María y José, por tanto, también son llamados a hacer un viaje. «¿Por qué me buscaban?» no constituye un reproche del hijo a sus padres, sino que indica “el lugar” que hay que buscar. Hay que salir de uno mismo para saborear la sabiduría de Dios. El hombre intenta encerrar a Dios en el perímetro de sus pensamientos, de sus leyes, de sus templos: los construidos por sus propias manos. El templo donde habita Dios no está construido con el compás de la sabiduría mundana: «He aquí que los cielos y los cielos de los cielos no te pueden contener; mucho menos esta casa que yo te he construido», había dicho Salomón en el momento de la construcción del primer templo (1 Reyes 8). En el momento en que el hombre cree haber agarrado a Dios y ponerlo de su parte, Dios lo abandona, porque no conocemos el punto de vista de Dios: Dios está siempre más lejos. Una experiencia ardua, que María y José también deben aprender, y el texto lo subraya, afirmando que «no entendían la palabra que les había dicho». Una familia -también la de Nazaret- se construye sobre todo en la conciencia de su propia limitación, que no permite el acceso directo al misterio del Otro; el Otro que es Dios, pero también el hijo, el padre, la mujer, el esposo.
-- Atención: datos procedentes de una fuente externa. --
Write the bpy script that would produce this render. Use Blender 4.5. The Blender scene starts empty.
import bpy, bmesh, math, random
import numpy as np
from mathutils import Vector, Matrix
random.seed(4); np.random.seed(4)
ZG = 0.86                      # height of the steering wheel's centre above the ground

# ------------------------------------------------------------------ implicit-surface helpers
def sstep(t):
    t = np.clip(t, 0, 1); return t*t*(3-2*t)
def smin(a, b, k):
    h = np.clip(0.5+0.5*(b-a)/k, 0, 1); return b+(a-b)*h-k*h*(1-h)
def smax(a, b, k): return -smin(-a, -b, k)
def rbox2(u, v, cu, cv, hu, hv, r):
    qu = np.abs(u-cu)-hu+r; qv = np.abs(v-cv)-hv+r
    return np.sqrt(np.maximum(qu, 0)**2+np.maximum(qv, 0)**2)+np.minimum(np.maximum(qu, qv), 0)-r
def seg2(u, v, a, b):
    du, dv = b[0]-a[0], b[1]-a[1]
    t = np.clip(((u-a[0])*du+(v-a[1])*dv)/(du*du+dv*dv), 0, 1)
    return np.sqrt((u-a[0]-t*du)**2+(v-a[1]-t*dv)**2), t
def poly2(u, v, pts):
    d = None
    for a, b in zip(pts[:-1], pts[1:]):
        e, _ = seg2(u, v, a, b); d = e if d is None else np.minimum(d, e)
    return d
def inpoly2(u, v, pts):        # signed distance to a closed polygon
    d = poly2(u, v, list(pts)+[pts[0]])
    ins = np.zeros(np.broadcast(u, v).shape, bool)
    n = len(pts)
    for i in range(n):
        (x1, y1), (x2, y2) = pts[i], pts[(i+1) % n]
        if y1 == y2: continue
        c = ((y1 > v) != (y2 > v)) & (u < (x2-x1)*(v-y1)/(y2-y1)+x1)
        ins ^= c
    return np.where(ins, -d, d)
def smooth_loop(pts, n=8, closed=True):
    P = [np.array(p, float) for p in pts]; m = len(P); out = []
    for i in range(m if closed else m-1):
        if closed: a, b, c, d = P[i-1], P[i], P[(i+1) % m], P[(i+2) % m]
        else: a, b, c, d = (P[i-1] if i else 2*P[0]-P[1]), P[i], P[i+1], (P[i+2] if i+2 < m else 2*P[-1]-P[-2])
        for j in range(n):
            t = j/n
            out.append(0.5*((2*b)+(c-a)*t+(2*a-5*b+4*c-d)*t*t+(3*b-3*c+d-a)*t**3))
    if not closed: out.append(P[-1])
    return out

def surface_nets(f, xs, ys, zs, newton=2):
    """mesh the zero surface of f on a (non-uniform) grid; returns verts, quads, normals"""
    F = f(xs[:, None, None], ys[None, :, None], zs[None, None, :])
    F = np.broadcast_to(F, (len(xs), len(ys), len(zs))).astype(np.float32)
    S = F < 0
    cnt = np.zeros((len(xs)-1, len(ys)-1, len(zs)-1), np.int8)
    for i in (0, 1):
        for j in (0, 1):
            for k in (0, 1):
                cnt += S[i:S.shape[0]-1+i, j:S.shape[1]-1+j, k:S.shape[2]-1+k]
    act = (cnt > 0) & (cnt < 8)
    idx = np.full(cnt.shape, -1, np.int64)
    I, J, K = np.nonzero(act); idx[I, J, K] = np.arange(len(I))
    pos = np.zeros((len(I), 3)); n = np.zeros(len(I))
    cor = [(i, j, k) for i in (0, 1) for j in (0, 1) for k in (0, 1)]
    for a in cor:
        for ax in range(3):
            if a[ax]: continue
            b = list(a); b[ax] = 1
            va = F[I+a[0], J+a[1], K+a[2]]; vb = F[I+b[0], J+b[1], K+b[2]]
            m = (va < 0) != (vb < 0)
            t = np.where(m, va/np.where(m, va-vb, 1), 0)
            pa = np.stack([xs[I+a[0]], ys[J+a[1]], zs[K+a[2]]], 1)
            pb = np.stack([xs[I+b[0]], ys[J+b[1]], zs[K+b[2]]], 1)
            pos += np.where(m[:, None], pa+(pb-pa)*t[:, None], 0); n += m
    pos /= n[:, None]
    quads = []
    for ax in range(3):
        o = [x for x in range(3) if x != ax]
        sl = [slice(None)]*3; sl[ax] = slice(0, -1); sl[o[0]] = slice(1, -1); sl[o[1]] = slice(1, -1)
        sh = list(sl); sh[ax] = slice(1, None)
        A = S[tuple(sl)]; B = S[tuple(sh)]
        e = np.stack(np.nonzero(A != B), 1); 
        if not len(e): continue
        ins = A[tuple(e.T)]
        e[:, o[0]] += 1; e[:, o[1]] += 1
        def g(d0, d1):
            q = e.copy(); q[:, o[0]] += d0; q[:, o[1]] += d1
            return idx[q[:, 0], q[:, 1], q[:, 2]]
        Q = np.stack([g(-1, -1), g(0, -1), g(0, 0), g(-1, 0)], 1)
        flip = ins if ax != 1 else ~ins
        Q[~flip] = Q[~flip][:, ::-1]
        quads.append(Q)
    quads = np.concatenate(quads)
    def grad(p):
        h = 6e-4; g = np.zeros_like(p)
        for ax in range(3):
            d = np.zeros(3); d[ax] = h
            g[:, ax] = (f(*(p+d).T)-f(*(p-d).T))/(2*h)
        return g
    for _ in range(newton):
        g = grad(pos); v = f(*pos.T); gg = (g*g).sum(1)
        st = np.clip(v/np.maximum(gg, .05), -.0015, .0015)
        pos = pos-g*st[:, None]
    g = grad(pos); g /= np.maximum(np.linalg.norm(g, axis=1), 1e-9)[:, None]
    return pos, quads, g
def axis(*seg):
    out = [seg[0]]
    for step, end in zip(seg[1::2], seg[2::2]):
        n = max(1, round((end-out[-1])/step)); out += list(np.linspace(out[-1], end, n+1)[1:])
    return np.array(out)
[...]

Sólo el don permite el acceso, porque en el don el amor no ata sino que se pone al servicio, no conquista sino que acoge, no quiere ganar a toda costa sino que se da en gratuidad. Entre María y José, por un lado, y Jesús, por el otro, está el templo. No para dividir o empobrecer el afecto, sino para hacerlo más profundo y más libre.